Del lado de la naranja, pienso en todas las guerreras de Elena, las mujeres firmes y resueltas en el México patriarcal: desde su nana de niña, Magdalena Castillo, hasta su nana de veterana, Martina, pasando por Jesusa Palancares (Josefa Bórquez), las soldaderas, Frida, Pita Amor, Nahui Olin, María Izquierdo, Elena Garro, Rosario Castellanos, Nellie Campobello. Son las avencidadas en México, Tina Modotti (1992) –salida de un guion encargado y jamás filmado por Gabriel Figueroa– y Leonora Carrington (2012), mis favoritas. En esas dos crónicas noveladas hay algunas de las páginas mejor logradas de la literatura latinoamericana. Son las naranjas de Elena.
“Cuando me inicié en el periodismo no se podía entrevistar a la gente de la calle ni hablar de una colonia marginada o pobre porque denigraban a México”. En su pleno derecho, Elena ha resistido a la ideología racista, misógina y clasista de la corte del fin de siglo que jamás le dedicó una reseña seria, ni cuando ganó el Premio Cervantes en 2013. Fue tratada de “esa pobre señora” por un dirigente de Acción Nacional, Manuel Espino, que agregó, por su apoyo a López Obrador: “Empeñó su prestigio en una causa que no vale la pena”. Al sumarla a la campaña de odio aporofóbico de la derecha de la “guerra contra el crimen organizado”, recibió amenazas de muerte directas, por teléfono y en su casa. Ahí está, a sus 90 años.
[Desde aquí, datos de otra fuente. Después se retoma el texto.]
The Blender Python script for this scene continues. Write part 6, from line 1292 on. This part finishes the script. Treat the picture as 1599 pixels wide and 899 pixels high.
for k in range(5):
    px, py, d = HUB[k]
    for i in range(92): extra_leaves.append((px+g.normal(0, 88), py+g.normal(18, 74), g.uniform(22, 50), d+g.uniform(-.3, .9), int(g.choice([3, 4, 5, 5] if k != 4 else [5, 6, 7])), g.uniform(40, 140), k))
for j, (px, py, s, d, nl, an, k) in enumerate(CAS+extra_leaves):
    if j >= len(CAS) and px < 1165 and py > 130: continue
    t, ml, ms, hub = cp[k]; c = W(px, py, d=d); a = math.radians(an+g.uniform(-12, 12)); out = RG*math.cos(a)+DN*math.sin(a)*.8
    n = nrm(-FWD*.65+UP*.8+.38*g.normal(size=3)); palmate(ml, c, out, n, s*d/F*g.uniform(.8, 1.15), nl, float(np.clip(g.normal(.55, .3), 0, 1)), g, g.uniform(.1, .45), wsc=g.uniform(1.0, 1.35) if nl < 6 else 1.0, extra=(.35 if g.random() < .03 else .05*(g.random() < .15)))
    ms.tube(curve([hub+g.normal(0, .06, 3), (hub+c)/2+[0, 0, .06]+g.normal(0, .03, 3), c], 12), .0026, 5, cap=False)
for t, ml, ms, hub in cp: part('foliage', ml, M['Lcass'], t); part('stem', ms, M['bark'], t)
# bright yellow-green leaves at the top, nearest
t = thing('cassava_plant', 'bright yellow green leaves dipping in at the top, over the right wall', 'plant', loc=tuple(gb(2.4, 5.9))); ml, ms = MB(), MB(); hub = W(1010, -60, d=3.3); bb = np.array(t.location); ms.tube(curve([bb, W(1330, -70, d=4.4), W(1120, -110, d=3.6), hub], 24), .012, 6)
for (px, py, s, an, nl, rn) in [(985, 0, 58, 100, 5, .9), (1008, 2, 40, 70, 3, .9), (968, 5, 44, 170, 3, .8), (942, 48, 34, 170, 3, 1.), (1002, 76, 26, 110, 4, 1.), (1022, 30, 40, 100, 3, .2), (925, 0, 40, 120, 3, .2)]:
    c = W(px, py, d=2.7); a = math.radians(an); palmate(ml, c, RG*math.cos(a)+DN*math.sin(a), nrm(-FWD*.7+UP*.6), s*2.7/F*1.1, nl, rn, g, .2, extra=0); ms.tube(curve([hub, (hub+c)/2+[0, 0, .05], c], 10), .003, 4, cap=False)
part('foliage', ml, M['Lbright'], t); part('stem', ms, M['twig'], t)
Entras a su casa por un pasillo flanqueado por un pequeño plantío de árboles donde –presume– creció una planta prohibida. Te reciben las fotografías familiares de Mane, Felipe y Paula, también del lector de la piel del cielo, Guillermo Haro, el gato Monsi pasa de rayo. En la minúscula sala, con cojines zapatistas, bordeada por libros, papeles y un camastro para leerlos, te sientas en un sillón desvencijado pero amistoso. Bajará la escalera con sus pants de correr. Y te va a preguntar lo que sea, algo estrambótico o cotidiano, y sabes que responderás con una verdad tan íntima –entre un caníbal y el jugo de naranja– que no sabías que llevabas dentro.